Fff, dunno.  I liked the Kat and her daughter who thought she was her sister thing in EE (culminating in "YOU AIN'T MY MUVVA!"  "YES I AAAAM!"), but seem to recall it was a heck of a drag leading up to it.

Deirdre and that conman 'airline pilot' (tie salesman?) on Corrie when she ended up in prison and even Tony Blair got involved in the #FreeDeirdre campaign, that was pretty good.

Kryton

Jimmy Corkhill's overall arc.

Sebastian Cobb

Ted Roach can keep his job if he apologies but just fucks off instead.

non capisco

Quote from: Phil_A on May 06, 2018, 10:44:49 AM
Phil Mitchell on crack. The pinacle of Eastenders and perhaps all of human civilisation.
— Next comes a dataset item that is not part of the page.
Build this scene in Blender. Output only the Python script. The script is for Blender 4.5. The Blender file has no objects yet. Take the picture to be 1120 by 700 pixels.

Absolute dynamite, this was. The best detail was after Phil had been sucking on the old glass cock for a couple of days all the pictures in his flat were suddenly hung wonkily. "AH...AM...SO...POWERFUUUUUL!" Tramp Ian was a huge disappointment after that saga, let's be honest. All I can remember about that was that he didn't want to take his wooly hat off.

Eastenders is always fucking hilarious when it turns its beady socio-realist eye onto the scourge of drugs. I remember with a huge amount of fondness the storyline where Nick Cotton returned to the square and started knocking out acid. Martin Fowler's trip consisted of seeing Nick Cotton through a fisheye lens effect leering at him and going "Good, innit?" in the launderette. That would have stopped me taking acid if I'd seen that as an impressionable teenager, it looked shit.

I need not mention the Gutbuster again oh I just have.

Mr_Simnock


buttgammon

Perhaps my favourite Eastenders moment of all time is Nick Cotton's arrival the last time he came back. "Hello ma," long pause... "happy Halloween!" I swear he found out that episode was due to be broadcast on Halloween and ad libbed it.

non capisco

I'm old enough to remember Dot and Pete Beale tying Nick Cotton to his bed in an enforced cold turkey scenario. If you didn't see this I expect you can conjure for yourselves the unflinching sense of challenging realism. Oooh, he wasn't happy. Peckish for some heroin, he was. Also Arthur Fowler going on a gameshow dressed up as a mouse.